________________ CM . . . . Volume XVI Number 36. . . .May 21, 2010


Watch This Space: Designing, Defending and Sharing Public Spaces.

Hadley Dyer. Illustrated by Marc Ngui.
Toronto, ON: Kids Can Press, 2010.
80 pp., hardcover, $19.95.
ISBN 978-1-55453-293-3.

Subject Headings:
Public spaces-Juvenile literature.
Public spaces-Social aspects-Juvenile literature.

Grades 8-12 / Ages 13-17.

Review by Caroline Higgins.

**** /4


It’s a common refrain – being a teen ain’t easy. We all have stories from our years in teenagedom of getting kicked out of malls or shushed in libraries; of being followed too closely by store security guards and targeted by secret shoppers; of finding refuge in parks and parking lots from untrusting adult eyes.
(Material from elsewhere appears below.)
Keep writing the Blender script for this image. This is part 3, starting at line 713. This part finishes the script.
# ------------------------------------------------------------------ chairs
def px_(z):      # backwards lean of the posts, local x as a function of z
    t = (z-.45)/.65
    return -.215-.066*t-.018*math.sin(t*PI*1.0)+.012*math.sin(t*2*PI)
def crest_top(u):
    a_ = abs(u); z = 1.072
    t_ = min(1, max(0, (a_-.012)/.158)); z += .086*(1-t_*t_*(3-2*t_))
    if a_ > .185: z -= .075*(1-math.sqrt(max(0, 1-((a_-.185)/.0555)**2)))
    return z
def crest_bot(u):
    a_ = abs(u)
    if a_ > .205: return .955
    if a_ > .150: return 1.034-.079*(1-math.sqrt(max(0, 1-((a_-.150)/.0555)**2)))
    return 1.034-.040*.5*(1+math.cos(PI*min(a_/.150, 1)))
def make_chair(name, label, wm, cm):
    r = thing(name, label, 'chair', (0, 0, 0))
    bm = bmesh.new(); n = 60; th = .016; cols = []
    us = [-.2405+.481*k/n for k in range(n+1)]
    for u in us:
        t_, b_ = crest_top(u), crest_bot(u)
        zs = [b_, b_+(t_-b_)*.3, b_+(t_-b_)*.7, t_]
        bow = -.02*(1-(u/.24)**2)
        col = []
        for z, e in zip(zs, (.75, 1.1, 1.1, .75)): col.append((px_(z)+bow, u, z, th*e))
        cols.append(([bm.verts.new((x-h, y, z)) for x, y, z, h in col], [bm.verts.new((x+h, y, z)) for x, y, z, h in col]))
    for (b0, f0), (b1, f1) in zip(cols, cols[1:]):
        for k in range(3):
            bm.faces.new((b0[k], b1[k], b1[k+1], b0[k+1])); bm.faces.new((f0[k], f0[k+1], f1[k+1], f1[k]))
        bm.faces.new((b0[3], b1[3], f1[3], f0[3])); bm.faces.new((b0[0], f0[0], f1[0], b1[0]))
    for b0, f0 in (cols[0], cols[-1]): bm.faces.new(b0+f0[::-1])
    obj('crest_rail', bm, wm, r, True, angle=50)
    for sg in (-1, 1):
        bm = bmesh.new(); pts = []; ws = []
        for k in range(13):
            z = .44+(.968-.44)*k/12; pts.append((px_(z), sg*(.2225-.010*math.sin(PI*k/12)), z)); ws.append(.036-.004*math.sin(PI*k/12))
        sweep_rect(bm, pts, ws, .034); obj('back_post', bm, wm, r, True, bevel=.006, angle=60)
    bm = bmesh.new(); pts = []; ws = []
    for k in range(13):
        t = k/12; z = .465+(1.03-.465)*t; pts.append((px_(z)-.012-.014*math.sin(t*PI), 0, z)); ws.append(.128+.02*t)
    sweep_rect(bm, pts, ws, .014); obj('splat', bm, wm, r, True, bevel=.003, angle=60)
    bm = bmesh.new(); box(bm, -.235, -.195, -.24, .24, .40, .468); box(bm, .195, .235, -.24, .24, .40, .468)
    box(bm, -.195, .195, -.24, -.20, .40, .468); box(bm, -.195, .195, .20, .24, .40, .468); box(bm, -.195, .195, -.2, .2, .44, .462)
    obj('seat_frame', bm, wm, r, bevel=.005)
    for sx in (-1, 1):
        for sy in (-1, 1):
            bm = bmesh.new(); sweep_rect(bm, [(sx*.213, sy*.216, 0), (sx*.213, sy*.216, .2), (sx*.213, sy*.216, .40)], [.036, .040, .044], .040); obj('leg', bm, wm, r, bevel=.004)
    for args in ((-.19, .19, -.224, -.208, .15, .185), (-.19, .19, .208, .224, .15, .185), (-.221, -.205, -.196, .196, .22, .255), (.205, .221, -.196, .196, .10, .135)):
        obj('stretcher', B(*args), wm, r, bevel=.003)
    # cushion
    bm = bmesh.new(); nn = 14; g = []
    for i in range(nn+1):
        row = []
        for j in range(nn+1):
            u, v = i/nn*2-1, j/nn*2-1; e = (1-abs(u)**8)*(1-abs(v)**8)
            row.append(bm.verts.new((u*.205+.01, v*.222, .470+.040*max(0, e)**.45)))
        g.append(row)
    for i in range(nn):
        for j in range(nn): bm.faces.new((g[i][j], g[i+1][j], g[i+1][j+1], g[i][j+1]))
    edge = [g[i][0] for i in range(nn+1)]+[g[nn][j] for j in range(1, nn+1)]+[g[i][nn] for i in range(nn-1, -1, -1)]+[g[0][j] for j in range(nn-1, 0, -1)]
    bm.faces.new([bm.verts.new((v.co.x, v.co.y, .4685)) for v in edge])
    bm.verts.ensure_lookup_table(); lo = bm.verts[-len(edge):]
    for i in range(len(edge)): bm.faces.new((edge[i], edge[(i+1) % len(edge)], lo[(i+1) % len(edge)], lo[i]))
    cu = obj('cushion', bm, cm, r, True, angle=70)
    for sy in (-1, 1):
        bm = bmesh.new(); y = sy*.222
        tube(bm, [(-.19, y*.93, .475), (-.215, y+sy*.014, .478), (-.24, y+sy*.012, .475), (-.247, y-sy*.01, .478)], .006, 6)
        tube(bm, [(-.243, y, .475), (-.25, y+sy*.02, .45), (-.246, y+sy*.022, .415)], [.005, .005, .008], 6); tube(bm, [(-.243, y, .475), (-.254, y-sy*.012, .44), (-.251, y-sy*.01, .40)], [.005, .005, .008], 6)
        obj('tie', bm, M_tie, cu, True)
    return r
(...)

In the city where I grew up, there are convenience stores that place a restriction of only two teens in the store at a time and by-laws prohibiting skateboarding on public property. It is the imbedded acceptance of these discriminating practices that author Hadley Dyer takes to task in Watch This Space.

    No doubt a useful resource for class units studying urban issues and design, the true value of Watch This Space, however, is providing an entrance for youth into public policy discussions surrounding public space. Supported by the bold illustrations and graphics of Marc Ngui, every page arrests the reader with historical and contemporary developments, case studies, and projects from cities around the world (though admittedly the majority of contemporary examples are supplied from North America, especially Dyer’s home base of Toronto).

     internal artThe text begins with defining the characteristics of public spaces, then touches on topics ranging from virtual spaces, Ephebiphobia (fear of youth), homelessness, and surveillance; and concludes with a challenge to young readers to “steal” existing strategies for defending everyone’s right to public space:

Remember, public space is yours. You have every right to get pissed off about sold space, ugly space, unused space and wasted space. But ownership comes with responsibility, and that means doing something when you see a problem.

     It is Dyer’s “fresh” language and attention to policies impacting the lives of teens that reveals the intended audience as older teenagers, though the majority of content is suitable for younger readers. And weighing in at 80 pages, Watch This Space doesn’t overwhelm the reader with facts and information. In fact, its short length and heavy use of graphics works to the advantage to anyone attempting to promote this book to today’s teenagers.

    One thing I especially appreciate about this book is it provides references to other resources. A reader’s interest in the rise of North American suburbs in piqued. Dyer refers readers to Jane Jocobs’s seminal work, Death and Life of Great American Cities. Another clever feature is an activity calling for readers to develop a design for a city green space using a wish list from the community.

    It might sound disingenuous to say I wish Watch This Space had been published when I was still a teen. But as a civically-minded youth with a flair for social justice, I didn’t know what to do with this impulse except checkout books I didn’t quite understand on the lives of iconic political activists. My friends and I struggled to organize ourselves effectively to address the injustices we saw in our world. Dyer arms her young readers with good information, practical solutions and the responsibility to act now. The challenge to educators and librarians is getting Watch This Space into the hands of every engaged, civically-minded youth.

Highly Recommended.

Caroline Higgins is a Community Outreach Librarian for Calgary Public Library’s Saddletowne branch opening in 2011.